Все актерские работы удачны, и каждая заслуживала бы отдельного рассказа. Вот поэтический, полусновидческий образ нищенки Хильзы (Маргарита Рыжикова), которая когда-то была первой красавицей, знаменитой и богатой, но «всякий раз влюблялась по-настоящему и кончала жизнь самоубийством три раза», поэтому теперь, закутанная в бесформенное тряпье, смирившаяся, ставшая тенью тени той, что была, она прозябает на самом дне.

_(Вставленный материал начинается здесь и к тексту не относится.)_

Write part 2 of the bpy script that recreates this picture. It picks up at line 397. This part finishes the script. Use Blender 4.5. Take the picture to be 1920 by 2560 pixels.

«Человек с сумкой» (Михаил Артемьев) – волшебник не из этой вселенной, спускающийся в ад, чтобы облегчить страдания земных мучеников. Их участь очевидна, но они одни из немногих, чьи сердца не набиты опилками.
Вот король сцены, самодостаточный, пресыщенный светский лев – Альберто Ладзари (Валерий Лагоша). Опытная, битая жизнью, не безвыходно ожесточившаяся Ванда (Нонна Исаева), способная на сочувствие. Оскар (Николай Рожков), очередной «возлюбленный», воспользовавшийся доверчивостью Кабирии, в последней сцене, где он планировал убить девушку, из живого человека будто обращается в нежить, в подделку под реальность. С него, как со свиты Воланда, покидающей Москву, слетают все покровы.

Кино не будет прежним

Спектакль черно-белый, как и жизнь Кабирии: день – ночь, полоса белая – полоса черная. Минимум декораций. Используется живая камера. Аскетичный минимализм на сцене и выразительные крупные планы акцентируют внимание на главном персонаже, обуславливающем всю структуру повествования.
Такой подход соответствует художественной стратегии самого Феллини: он, словно сквозь лупу, рассматривал персонажа, делая главными героями тех, на кого прежний кинематограф никогда бы не обратил внимания.
Мартин Скорсезе писал: «Феллини – это дорога жизни, и все, идущие этой дорогой, в конце концов приходят к берегу моря». Зрители спектакля пройдут этой дорогой туда, где бесконечное обновление и вдохновение, где открывается новое понимание человеческой души.